Shear Viscosity of Clay-like Colloids in Computer Simulations and Experiments

TL;DR

This study combines simulations and experiments to analyze the shear viscosity and structuring of dense Al2O3 colloidal suspensions, revealing shear thinning behavior and the influence of salt concentration and pH.

Contribution

It introduces a combined MD and SRD simulation approach to study colloidal suspension viscosity and correlates simulation results with experimental data using charge regulation models.

Findings

Viscosity depends on shear rate and salt concentration.

Shear thinning behavior observed in dense suspensions.
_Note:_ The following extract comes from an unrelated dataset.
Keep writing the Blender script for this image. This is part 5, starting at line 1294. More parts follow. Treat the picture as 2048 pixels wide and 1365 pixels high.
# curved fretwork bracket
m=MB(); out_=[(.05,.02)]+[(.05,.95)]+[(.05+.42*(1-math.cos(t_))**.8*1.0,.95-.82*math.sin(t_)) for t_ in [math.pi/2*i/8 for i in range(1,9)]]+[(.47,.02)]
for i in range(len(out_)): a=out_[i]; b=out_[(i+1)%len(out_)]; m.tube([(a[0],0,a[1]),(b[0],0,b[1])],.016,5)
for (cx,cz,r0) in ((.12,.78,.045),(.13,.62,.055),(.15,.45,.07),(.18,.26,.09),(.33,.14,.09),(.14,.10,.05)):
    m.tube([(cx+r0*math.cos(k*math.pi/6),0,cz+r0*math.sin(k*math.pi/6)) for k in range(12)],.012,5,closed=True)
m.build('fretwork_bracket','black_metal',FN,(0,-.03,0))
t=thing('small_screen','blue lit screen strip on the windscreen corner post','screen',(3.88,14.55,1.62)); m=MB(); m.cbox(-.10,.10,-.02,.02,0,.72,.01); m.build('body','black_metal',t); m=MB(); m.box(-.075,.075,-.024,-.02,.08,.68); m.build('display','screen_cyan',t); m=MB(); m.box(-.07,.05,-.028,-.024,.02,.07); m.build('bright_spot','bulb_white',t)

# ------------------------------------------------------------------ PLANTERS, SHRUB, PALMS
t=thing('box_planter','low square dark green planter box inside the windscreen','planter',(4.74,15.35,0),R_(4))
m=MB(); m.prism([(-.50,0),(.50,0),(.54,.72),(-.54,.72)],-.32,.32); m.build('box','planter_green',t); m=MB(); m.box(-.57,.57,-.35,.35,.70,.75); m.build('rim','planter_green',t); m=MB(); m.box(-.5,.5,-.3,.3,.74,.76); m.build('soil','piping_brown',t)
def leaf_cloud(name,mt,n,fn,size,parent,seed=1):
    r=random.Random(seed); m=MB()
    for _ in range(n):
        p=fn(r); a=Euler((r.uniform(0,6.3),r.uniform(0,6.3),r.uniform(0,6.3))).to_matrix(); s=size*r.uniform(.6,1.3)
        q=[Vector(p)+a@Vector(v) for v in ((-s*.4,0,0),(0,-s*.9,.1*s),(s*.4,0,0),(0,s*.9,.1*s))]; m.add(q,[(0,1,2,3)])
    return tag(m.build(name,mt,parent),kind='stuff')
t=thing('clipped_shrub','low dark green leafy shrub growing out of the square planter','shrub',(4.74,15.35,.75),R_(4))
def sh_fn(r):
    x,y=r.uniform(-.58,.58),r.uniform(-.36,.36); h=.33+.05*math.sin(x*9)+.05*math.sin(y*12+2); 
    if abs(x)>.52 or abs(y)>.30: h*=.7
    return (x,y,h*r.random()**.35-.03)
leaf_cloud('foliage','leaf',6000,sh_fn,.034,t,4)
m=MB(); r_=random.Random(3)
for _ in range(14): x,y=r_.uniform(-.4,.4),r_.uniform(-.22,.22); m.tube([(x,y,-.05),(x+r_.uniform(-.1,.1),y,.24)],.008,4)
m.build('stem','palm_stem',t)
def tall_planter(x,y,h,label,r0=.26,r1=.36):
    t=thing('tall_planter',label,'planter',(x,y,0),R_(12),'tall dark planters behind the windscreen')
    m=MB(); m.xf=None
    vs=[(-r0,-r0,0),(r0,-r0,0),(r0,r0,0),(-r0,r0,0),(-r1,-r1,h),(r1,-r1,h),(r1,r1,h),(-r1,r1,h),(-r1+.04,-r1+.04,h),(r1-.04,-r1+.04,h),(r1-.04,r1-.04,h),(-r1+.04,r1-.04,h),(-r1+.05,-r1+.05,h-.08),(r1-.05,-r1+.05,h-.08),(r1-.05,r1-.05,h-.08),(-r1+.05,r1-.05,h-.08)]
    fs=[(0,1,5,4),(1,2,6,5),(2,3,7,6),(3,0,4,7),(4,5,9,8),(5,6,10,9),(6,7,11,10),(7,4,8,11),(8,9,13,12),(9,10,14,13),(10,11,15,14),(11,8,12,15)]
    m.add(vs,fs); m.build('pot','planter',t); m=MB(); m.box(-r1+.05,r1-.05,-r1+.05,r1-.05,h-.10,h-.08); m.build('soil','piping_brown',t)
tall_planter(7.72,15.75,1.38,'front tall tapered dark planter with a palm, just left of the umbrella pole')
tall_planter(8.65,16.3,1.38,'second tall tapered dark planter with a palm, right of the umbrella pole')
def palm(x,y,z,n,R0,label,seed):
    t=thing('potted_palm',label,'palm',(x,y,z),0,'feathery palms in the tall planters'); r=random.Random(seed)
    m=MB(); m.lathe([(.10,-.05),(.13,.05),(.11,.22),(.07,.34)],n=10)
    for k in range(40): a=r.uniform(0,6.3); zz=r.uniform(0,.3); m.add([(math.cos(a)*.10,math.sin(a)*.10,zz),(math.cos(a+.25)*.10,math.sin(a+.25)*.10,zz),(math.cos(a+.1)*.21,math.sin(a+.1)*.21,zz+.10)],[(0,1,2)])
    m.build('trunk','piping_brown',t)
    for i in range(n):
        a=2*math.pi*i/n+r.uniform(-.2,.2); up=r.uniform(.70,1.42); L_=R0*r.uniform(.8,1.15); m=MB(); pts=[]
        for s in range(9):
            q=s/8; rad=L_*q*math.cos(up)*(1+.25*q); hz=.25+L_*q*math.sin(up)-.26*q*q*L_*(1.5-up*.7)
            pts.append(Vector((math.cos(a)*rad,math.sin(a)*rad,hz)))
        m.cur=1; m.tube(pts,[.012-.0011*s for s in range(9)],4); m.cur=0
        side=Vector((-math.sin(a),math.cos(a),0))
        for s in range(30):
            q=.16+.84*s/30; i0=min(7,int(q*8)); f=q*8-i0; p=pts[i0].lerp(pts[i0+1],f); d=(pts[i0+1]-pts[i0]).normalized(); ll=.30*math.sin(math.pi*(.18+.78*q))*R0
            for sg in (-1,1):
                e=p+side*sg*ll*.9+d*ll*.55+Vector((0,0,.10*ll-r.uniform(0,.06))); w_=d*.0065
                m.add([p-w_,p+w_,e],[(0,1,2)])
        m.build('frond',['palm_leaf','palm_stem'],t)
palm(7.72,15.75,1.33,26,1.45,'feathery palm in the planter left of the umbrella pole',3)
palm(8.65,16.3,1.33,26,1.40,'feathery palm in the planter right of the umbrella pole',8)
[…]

Simulation results agree with experimental measurements.

Abstract

Dense suspensions of small strongly interacting particles are complex systems, which are rarely understood on the microscopic level. We investigate properties of dense suspensions and sediments of small spherical Al_2O_3 particles in a shear cell by means of a combined Molecular Dynamics (MD) and Stochastic Rotation Dynamics (SRD) simulation. We study structuring effects and the dependence of the suspension's viscosity on the shear rate and shear thinning for systems of varying salt concentration and pH value. To show the agreement of our results to experimental data, the relation between bulk pH value and surface charge of spherical colloidal particles is modeled by Debye-Hueckel theory in conjunction with a 2pK charge regulation model.